The Outcast Majority by Marc Sommers

The Outcast Majority by Marc Sommers

Author:Marc Sommers [Sommers, Marc]
Language: eng
Format: epub
Tags: Social Science, Poverty & Homelessness, Political Science, World, African, Comparative Politics
ISBN: 9780820348834
Google: CwDaCgAAQBAJ
Publisher: University of Georgia Press
Published: 2015-12-01T03:42:55+00:00


Part One: Sectors and Statistics

SCRATCHING BENEATH THE SURFACE: THE INTERNATIONAL AID SETUP

Reflecting on the aftereffects of economic globalization, Stiglitz argues that “privatization without the necessary institutional infrastructure in transition countries led to asset stripping rather than wealth creation” (2003: 220). The case of wartime Liberia, with its weak institutional infrastructure and expert asset stripper, Liberia’s former rebel leader and president Charles Taylor, supports this statement. During his nation’s civil war, particularly in the early and mid-1990s, Taylor absolutely thrived. He called his wartime territory “Greater Liberia,” which, at its peak, included “virtually all of Liberia and parts of Guinea and Sierra Leone” (Harris 1999: 434). Indeed, it appears that Taylor accepted a reduction in the territory he ruled when he was elected as Liberia’s president, by an overwhelming landslide, in 1997. Greater Liberia was a privatization scheme that West African scholar William Reno called “Taylor’s Shadow State” (1993: 178). A very raw form of globalization flourished in Greater Liberia (popularly and appropriately known as Taylorland), where foreign firms paid Taylor for access to the region’s diamonds, timber, rubber, and iron ore. In Taylorland’s first five years alone (1990–1994), “the total yields of Taylor’s warlord economy approached $200–250 million a year” (Reno 1998: 99).
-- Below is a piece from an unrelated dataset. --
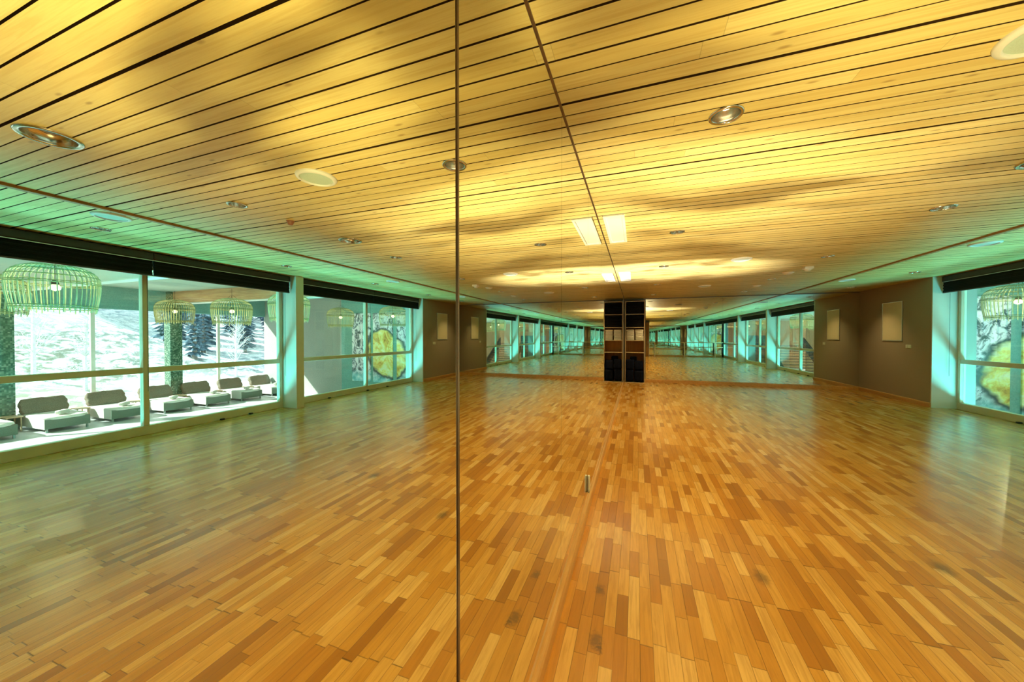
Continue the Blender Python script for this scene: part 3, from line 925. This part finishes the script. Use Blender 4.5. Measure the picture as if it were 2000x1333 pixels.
for k, (y, lab, sh) in enumerate(fl):
    o = proto if k == 0 else copy_tree(proto)
    o.location = (LX, y + .86, ZS)
    o.rotation_euler = (0, 0, -PI / 2)
    o['label'] = lab
    if k == 0:
        towel0 = tw = MB().cushion(-.17, .17, -.065, .065, 0, .11, n=6, wr=.06, seed=3).build('rolled_towel', M['towel'], smooth=True, cat='towel', group='rolled towels on the loungers')
        table0 = tb = empty('side_table', (0, 0, ZS), cat='side table', group='small teak tables between the loungers')
        MB().box(-.24, .24, -.15, .15, .40, .425).build('table_top', M['tan'], table0, bevel=.004)
        for sx in (-.20, .20):
            for sy in (-.12, .12):
                MB().box(sx - .012, sx + .012, sy - .012, sy + .012, 0, .40).build('leg', M['tan'], table0)
    else:
        tw = copy_tree(towel0); tb = copy_tree(table0)
    tw.location = (LX + .30, y + .42, ZS + .452)
    tw.rotation_euler = (0, 0, .9)
    tw['label'] = 'rolled white towel on the lounger ' + sh
    tb.location = (LX + 1.25, y - .21, ZS)
    tb['label'] = 'small pale teak table left of the lounger ' + sh

# rattan pendants
def pendant():
    t = empty('rattan_pendant', (0, 0, 0), cat='pendant lamp', group='rattan cage pendant lamps')
    prof = [(.14, 0.0), (.26, -.025), (.38, -.075), (.46, -.15), (.495, -.24), (.50, -.34), (.49, -.50), (.465, -.66), (.45, -.76)]
    mb = MB()
    for k in range(46):
        a = 2 * PI * k / 46
        ext = -.80 if k % 3 == 0 else -.765
        pp = prof + [(.447, ext)]
        mb.tube([(r * math.cos(a), r * math.sin(a), z) for r, z in pp], .0075, 4)
    mb.build('cage', M['rattan'], t)
    for r, z in ((.14, 0), (.30, -.04), (.425, -.11), (.487, -.20), (.501, -.30), (.501, -.325), (.462, -.69), (.456, -.725)):
        MB().tube([((r + .004) * math.cos(2 * PI * k / 40), (r + .004) * math.sin(2 * PI * k / 40), z) for k in range(40)], .007, 4, closed=True).build('hoop', M['rattand'], t)
    MB().tube([(0, 0, .30), (0, 0, -.27)], .004, 5).build('cord', M['rubber'], t)
    mb = MB()
    for k in range(3):
        a = 2 * PI * k / 3 + .4
        mb.tube([(0, 0, .12), (.14 * math.cos(a), .14 * math.sin(a), 0)], .003, 4)
    mb.build('hanger', M['rubber'], t)
    MB().lathe([(0, -.25), (.03, -.26), (.045, -.30), (.045, -.33), (0, -.33)], 16).build('socket', M['rubber'], t, smooth=True)
    MB().lathe([(.035, -.33), (.065, -.37), (.06, -.41), (0, -.44)], 16).build('bulb', M['pbulb'], t, smooth=True)
    return t
pp = pendant()
pend = [(8.73, 2.97, 2.72, 'large-looking rattan cage lamp near the left edge of the photo'), (11.2, 2.95, 2.72, 'rattan cage lamp half cut by the left edge of the photo'),
        (14.08, 7.26, 2.74, 'rattan cage lamp in front of the mosaic pillar'), (11.06, 7.13, 2.66, 'rattan cage lamp left of the white pillar, over the trees'),
        (8.72, 7.15, 2.72, 'rattan cage lamp just right of the white pillar'), (10.88, 11.06, 2.68, 'rattan cage lamp over the bare teal wall beside the log print'),
        (8.40, 11.15, 2.68, 'rattan cage lamp hanging in front of the log print'), (13.9, 3.0, 2.7, 'rattan cage lamp out over the loungers, left of the photo'),
        (8.7, -1.2, 2.7, 'rattan cage lamp outside the rear window'), (11.2, -1.2, 2.7, 'rattan cage lamp second from the rear window'), (8.7, -5.4, 2.7, 'rattan cage lamp rearmost in the hall')]
for k, (x, y, z, lab) in enumerate(pend):
    o = pp if k == 0 else copy_tree(pp)
    o.location = (x, y, z); o['label'] = lab
    light('pendant_glow', 'POINT', (x, y, z - .50), 18, (1.0, .88, .45), shadow_soft_size=0)

# staircase in the rear of the hall
t = empty('staircase', (9.6, -6.0, ZS), label='dark staircase with red-brown treads at the rear of the hall', cat='stairs')
for k in range(12):
    MB().box(0, 2.2, 4.6 - k * .29, 4.94 - k * .29, .17 * (k + 1) - .05, .17 * (k + 1)).build('tread', M['tread'], t)
mb = MB()
for sx in (-.08, 2.2):
    vs = [(sx, 5.0, 0), (sx, 5.0, .35), (sx, 1.2, 2.6), (sx, 1.2, 1.9), (sx, 4.4, 0)]
    a = [mb.bm.verts.new(v) for v in vs]; b = [mb.bm.verts.new((v[0] + .08, v[1], v[2])) for v in vs]
    mb.bm.faces.new(a); mb.bm.faces.new(b[::-1])
    for q in range(5): mb.bm.faces.new((a[q], a[(q + 1) % 5], b[(q + 1) % 5], b[q]))
mb.build('stringer', M['stairside'], t)
MB().box(7.6, 9.4, -5.2, -3.6, ZS, 1.6).build('bar_block', M['stairside'], label='dark block wall beside the staircase', cat='partition')
MB().box(12.2, 15.8, -5.4, -5.2, ZS, 2.9).build('timber_screen', M['warmwall'], label='amber timber screen wall in the rear of the hall', cat='screen')

# ------------------------------------------------------------------ outdoors
def hz(x, y):
    d = max(0.0, x - 19.5)
    base = ZS - .5 + .02 * d * d * (1 if d < 12 else 0) + ((2.9 + (d - 12) * .52) if d >= 12 else 0)
    n = .5 * math.sin(x * .35 + y * .22) + .35 * math.sin(y * .6 + 1.3 + x * .11) + .8 * math.sin(y * .09 + .5)
    q = min(1.0, max(0.0, (y - 7) / 14)); q = q * q * (3 - 2 * q)
    top = base + n * min(1, d / 8)
    return top * (1 - .62 * q) + (ZS - .5) * .62 * q
bm = bmesh.new()
nx, ny = 90, 120
gr = []
for i in range(nx + 1):
    x = 17.1 + (i / nx) ** 1.5 * 95
    rw = []
    for j in range(ny + 1):
        y = -50 + j * 1.35
        rw.append(bm.verts.new((x, y, hz(x, y))))
    gr.append(rw)
for i in range(nx):
    for j in range(ny):
        bm.faces.new((gr[i][j], gr[i + 1][j], gr[i + 1][j + 1], gr[i][j + 1]))
mb = MB(); mb.bm.free(); mb.bm = bm
mb.build('snowy_hill', M['snow'], smooth=True, kind='structure')

def conifer(hh, seed):
    rnd = random.Random(seed)
    t = empty('conifer', (0, 0, 0), cat='tree', group='snow-dusted conifers on the hillside')
    MB().tube([(0, 0, 0), (0, 0, hh)], [.16, .02], 6).build('trunk', M['bark'], t)
    mb = MB()
    L = int(hh * 3.2)
    for i in range(L):
        f = i / L
        z = hh * (.12 + .88 * f)
        R = hh * .115 * (1 - f) + .10
        nb_ = 9
        for k in range(nb_):
            a = 2 * PI * (k + rnd.random()) / nb_
            r = R * rnd.uniform(.7, 1.15)
            dz = -r * rnd.uniform(.25, .5)
            c, s_ = math.cos(a), math.sin(a)
            wq = r * .26
            p0 = Vector((0, 0, z)); p1 = Vector((c * r, s_ * r, z + dz))
            md = (p0 + p1) / 2 + Vector((0, 0, .05))
            sd = Vector((-s_, c, 0)) * wq
            v = [mb.bm.verts.new(q) for q in (p0, md + sd + Vector((0, 0, -.12)), p1, md - sd + Vector((0, 0, -.12)), md + Vector((0, 0, .06)))]
            mb.bm.faces.new((v[0], v[1], v[4])); mb.bm.faces.new((v[1], v[2], v[4])); mb.bm.faces.new((v[2], v[3], v[4])); mb.bm.faces.new((v[3], v[0], v[4]))
    mb.build('foliage', M['conifer'], t)
    return t
cp = [conifer(6.5, 1), conifer(9.0, 2), conifer(5.0, 4)]
rnd = random.Random(11)
cnt = 0
spots = []
for _ in range(2500):    # wooded part, further along the hill
    x = rnd.uniform(34, 66); y = x * rnd.uniform(.49, .76)
    if all((x - a) ** 2 + (y - b) ** 2 > 7.5 for a, b, c in spots) and len(spots) < 80:
        spots.append((x, y, rnd.choice([0, 1, 1])))
NF = len(spots)
spots += [(28, 15.3, 2), (33, 18.6, 2), (40, 12, 2), (47, 16, 0), (45, 3, 2), (52, 9, 0), (40, -6, 0), (48, -14, 1), (36, -18, 0)]
used = set()
for n, (x, y, c) in enumerate(spots):
    if c not in used: o = cp[c]; used.add(c)
    else: o = copy_tree(cp[c])
    o.location = (x, y, hz(x, y) - .2)
    o.rotation_euler = (0, 0, rnd.uniform(0, 6))
    s_ = rnd.uniform(.8, 1.25); o.scale = (s_, s_, s_)
    o['label'] = 'blue-green snow-dusted conifer in the wood on the far hillside' if n < NF else 'single conifer standing on the open snow slope'
    o['group'] = 'conifers of the far wood' if n < NF else 'lone conifers on the snow slope'

def bare_tree(x, y, hh, seed, lab):
    rnd = random.Random(seed)
    t = empty('bare_tree', (x, y, hz(x, y) - .1), label=lab, cat='tree')
    MB().tube([(0, 0, 0), (.05, .03, hh * .5), (.0, .1, hh)], [.09, .06, .02], 6).build('trunk', M['frostbark'], t)
    mb = MB()
    for k in range(60):
        z = rnd.uniform(.15, .95) * hh
        a = rnd.uniform(0, 6.28); L = (1.1 - z / hh) * hh * .42 * rnd.uniform(.5, 1)
        p0 = Vector((0, 0, z)); p1 = p0 + Vector((math.cos(a) * L * .6, math.sin(a) * L * .6, L * .7)); 
        mb.tube([p0, (p0 + p1) / 2 + Vector((0, 0, -.05)), p1], [.022, .014, .006], 4)
        for q in range(4):
            b0 = p0.lerp(p1, rnd.uniform(.3, .95)); a2 = rnd.uniform(0, 6.28); l2 = L * .35
            mb.tube([b0, b0 + Vector((math.cos(a2) * l2, math.sin(a2) * l2, l2 * .6))], [.010, .004], 3)
    mb.build('branches', M['frostbark'], t)
bare_tree(24.5, 15.7, 4.6, 1, 'frosted bare tree just outside the glazing beside the pale end wall')
bare_tree(26.0, 7.9, 6.0, 2, 'frosted bare tree outside between the two nearest mosaic pillars')
bare_tree(24.0, 8.8, 3.5, 5, 'small frosted shrub tree outside the nearest glazing')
The astonishing success of Taylorland (for Charles Taylor) obviously is not the sort of scheme that proponents of globalization and neoliberal economics have envisioned. Yet Taylor’s wholesale exploitation of Liberia during wartime is a component of today’s global economy. Valuable raw materials routinely exit war zones and enter the global market. A popular example is eastern DRC, where neither the Congolese state nor anything approximating a regulated, formal economic sector has yet to affect the lucrative trade in what are known as “conflict minerals” (such as gold, wolframite, coltan, and cassiterite; see, for example, Vircoulon 2011).12 Illicit economies, in fact, may be much larger than legitimate economies in war-affected African states, among others. Nordstrom, for instance, reports that United Nations economists based in postwar Angola “estimate that over three-quarters of the [Angolan] economy runs outside of formal state and legal channels” (2007: 15). But she also concludes that “reputable multi-national corporations most commonly violate the laws controlling trade” (206), which helps explain how Charles Taylor could make a fortune before he unceremoniously exited Liberia’s presidency in August 2003 and left his nation in a phenomenal state of ruin. Taylor’s profiteering received direct support from many economic actors. As Duffield notes, “War economies are highly criminalized.… Today’s so-called warlords or failed states may act locally, but to survive they have to think globally. In this respect, a high level of complicity among international companies, offshore banking facilities, and Northern governments has assisted the development of war economies.… In the early 1990s, for example, the Liberian warlord Charles Taylor . . . was supplying, among other things, a third of France’s tropical hardwood requirements through French companies” (2000: 84).

The manipulation of global capitalism’s underbelly to one’s own ends, something Charles Taylor demonstrated not long ago, plays a small role in global debates about economic development.